Set problem:
Your task is to repeat the lines below exactly, excluding any pictures they contain.

Provided material:
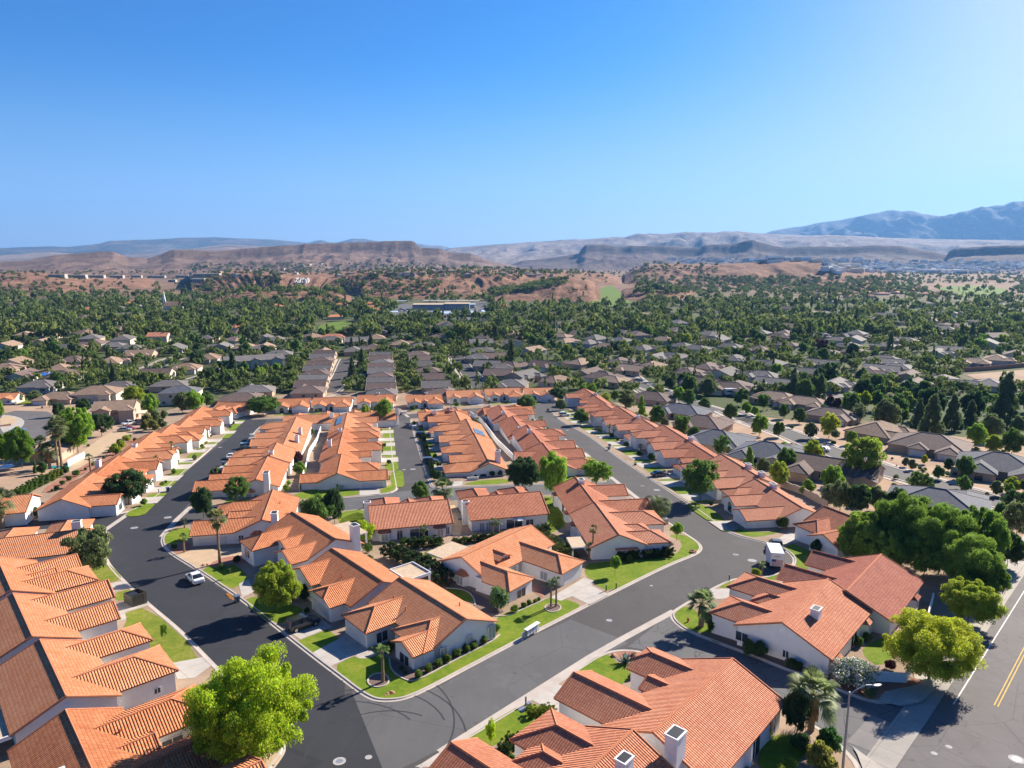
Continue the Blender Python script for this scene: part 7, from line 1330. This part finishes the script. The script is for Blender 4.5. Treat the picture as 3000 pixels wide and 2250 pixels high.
p = G('P', 676, 1750); m = MB(); m.loft([[(-1.5,-.22,0.02),(1.5,-.22,0.02),(1.5,.22,.02),(-1.5,.22,.02)],[(-1.5,-.22,.03),(1.5,-.22,.03),(1.5,.22,.16),(-1.5,.22,.16)]]); o = m.build('kerb_ramp', [M['orange']]); o.location = p; o.rotation_euler = (0,0,R(-49)); tag(o, 'orange kerb ramp laid along the gutter by the bin', 'kerb ramp')
# mailbox stand
def mailbox(label, t, x, y, az, n=5, board=True):
    p = G(t, x, y); o = thing('mailbox_stand', label, 'mailbox', p, R(90-az)); 
    for i in range(n-1):
        m = MB(); m.box(-1.6+i*.85,-.86+i*.85,-.28,.28,.55,1.5,0)
        for r in range(4): m.box(-1.57+i*.85,-.89+i*.85,-.30,-.28,.6+r*.22,.79+r*.22,1)
        m.build('mailbox', [M['galv'], M['trim']], o); m = MB(); m.box(-1.3+i*.85,-1.16+i*.85,-.07,.07,0,.55); m.build('leg', [M['galv']], o)
    m = MB(); m.box(-1.75,-1.45+.85*(n-1),-.45,.4,1.75,1.83); m.build('roof', [M['trim']], o)
    for x_ in (-1.7, -1.55+.85*(n-1)): q = MB(); q.box(x_-.04,x_+.04,.2,.28,0,1.75); q.build('post', [M['trim']], o)
    if board: m = MB(); m.box(-2.75,-1.8,-.03,.03,.85,1.65); m.build('notice_board', [M['blind']], o); q = MB(); q.box(-2.79,-2.71,-.04,.04,0,1.7); q.build('post', [M['trim']], o)
    o.scale = (.74,)*3; return o
mailbox('white roofed mailbox bank with a notice board on the corner lawn', 'T2', 1897, 800, 40)
mailbox('small mailbox bank at the far end of the middle street', 'Z1', 1030, 355, 80, 4, False); mailbox('white mailbox bank at the sealed street kerb', 'Z4', 1350, 735, 80, 3, False); mailbox('pale mailbox bank on the shaded lawn of the middle street', 'Z1', 1210, 590, 80, 3, False)
# bollard lights, boxes, hydrants
def bollard(label, t, x, y):
    p = G(t, x, y); o = thing('bollard_light', label, 'bollard', p, 0, 'dark green bollard lights'); m = MB(); m.cyl((0,0,0),(0,0,.95),.09,.09,10); m.build('shaft', [M['darkgreen']], o); m = MB(); m.cyl((0,0,.95),(0,0,1.08),.11,.10,10); m.build('cap', [M['galv']], o)
for q in (('left bollard light on the lawn by the courtyard drive','T3',1052,515),('right bollard light on the lawn by the courtyard drive','T3',1117,500),('bollard light by the bottom drive','T3',532,1255),('bollard light on the small lawn by the trailer street','T3',1850,445),('bollard light on the left kerb lawn','T1',655,345),('bollard light by the left street bin','U1',1287,955),('bollard light on the right lawn','U4',1210,1065),('green bollard by the navy car','Z3',342,70)): bollard(*q)
def cabinet(label, t, x, y, s, h, mt='metal', az=40):
    p = G(t, x, y); o = thing('utility_cabinet', label, 'utility box', p, R(az)); m = MB(); m.box(-s,s,-s*.8,s*.8,0,h); m.build('body', [M[mt]], o); m = MB(); m.box(-s-.04,s+.04,-s*.8-.04,s*.8+.04,h,h+.06); m.build('lid', [M['galv']], o)
cabinet('grey transformer cabinet by the date palm', 'Z3', 798, 1020, .75, 1.1, 'metal', 10); cabinet('round grey utility can beside the bottom drive', 'T3', 551, 1275, .22, .7)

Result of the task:
Continue the Blender Python script for this scene: part 7, from line 1330. This part finishes the script. The script is for Blender 4.5. Treat the picture as 3000 pixels wide and 2250 pixels high.
p = G('P', 676, 1750); m = MB(); m.loft([[(-1.5,-.22,0.02),(1.5,-.22,0.02),(1.5,.22,.02),(-1.5,.22,.02)],[(-1.5,-.22,.03),(1.5,-.22,.03),(1.5,.22,.16),(-1.5,.22,.16)]]); o = m.build('kerb_ramp', [M['orange']]); o.location = p; o.rotation_euler = (0,0,R(-49)); tag(o, 'orange kerb ramp laid along the gutter by the bin', 'kerb ramp')
# mailbox stand
def mailbox(label, t, x, y, az, n=5, board=True):
    p = G(t, x, y); o = thing('mailbox_stand', label, 'mailbox', p, R(90-az)); 
    for i in range(n-1):
        m = MB(); m.box(-1.6+i*.85,-.86+i*.85,-.28,.28,.55,1.5,0)
        for r in range(4): m.box(-1.57+i*.85,-.89+i*.85,-.30,-.28,.6+r*.22,.79+r*.22,1)
        m.build('mailbox', [M['galv'], M['trim']], o); m = MB(); m.box(-1.3+i*.85,-1.16+i*.85,-.07,.07,0,.55); m.build('leg', [M['galv']], o)
    m = MB(); m.box(-1.75,-1.45+.85*(n-1),-.45,.4,1.75,1.83); m.build('roof', [M['trim']], o)
    for x_ in (-1.7, -1.55+.85*(n-1)): q = MB(); q.box(x_-.04,x_+.04,.2,.28,0,1.75); q.build('post', [M['trim']], o)
    if board: m = MB(); m.box(-2.75,-1.8,-.03,.03,.85,1.65); m.build('notice_board', [M['blind']], o); q = MB(); q.box(-2.79,-2.71,-.04,.04,0,1.7); q.build('post', [M['trim']], o)
    o.scale = (.74,)*3; return o
mailbox('white roofed mailbox bank with a notice board on the corner lawn', 'T2', 1897, 800, 40)
mailbox('small mailbox bank at the far end of the middle street', 'Z1', 1030, 355, 80, 4, False); mailbox('white mailbox bank at the sealed street kerb', 'Z4', 1350, 735, 80, 3, False); mailbox('pale mailbox bank on the shaded lawn of the middle street', 'Z1', 1210, 590, 80, 3, False)
# bollard lights, boxes, hydrants
def bollard(label, t, x, y):
    p = G(t, x, y); o = thing('bollard_light', label, 'bollard', p, 0, 'dark green bollard lights'); m = MB(); m.cyl((0,0,0),(0,0,.95),.09,.09,10); m.build('shaft', [M['darkgreen']], o); m = MB(); m.cyl((0,0,.95),(0,0,1.08),.11,.10,10); m.build('cap', [M['galv']], o)
for q in (('left bollard light on the lawn by the courtyard drive','T3',1052,515),('right bollard light on the lawn by the courtyard drive','T3',1117,500),('bollard light by the bottom drive','T3',532,1255),('bollard light on the small lawn by the trailer street','T3',1850,445),('bollard light on the left kerb lawn','T1',655,345),('bollard light by the left street bin','U1',1287,955),('bollard light on the right lawn','U4',1210,1065),('green bollard by the navy car','Z3',342,70)): bollard(*q)
def cabinet(label, t, x, y, s, h, mt='metal', az=40):
    p = G(t, x, y); o = thing('utility_cabinet', label, 'utility box', p, R(az)); m = MB(); m.box(-s,s,-s*.8,s*.8,0,h); m.build('body', [M[mt]], o); m = MB(); m.box(-s-.04,s+.04,-s*.8-.04,s*.8+.04,h,h+.06); m.build('lid', [M['galv']], o)
cabinet('grey transformer cabinet by the date palm', 'Z3', 798, 1020, .75, 1.1, 'metal', 10); cabinet('round grey utility can beside the bottom drive', 'T3', 551, 1275, .22, .7)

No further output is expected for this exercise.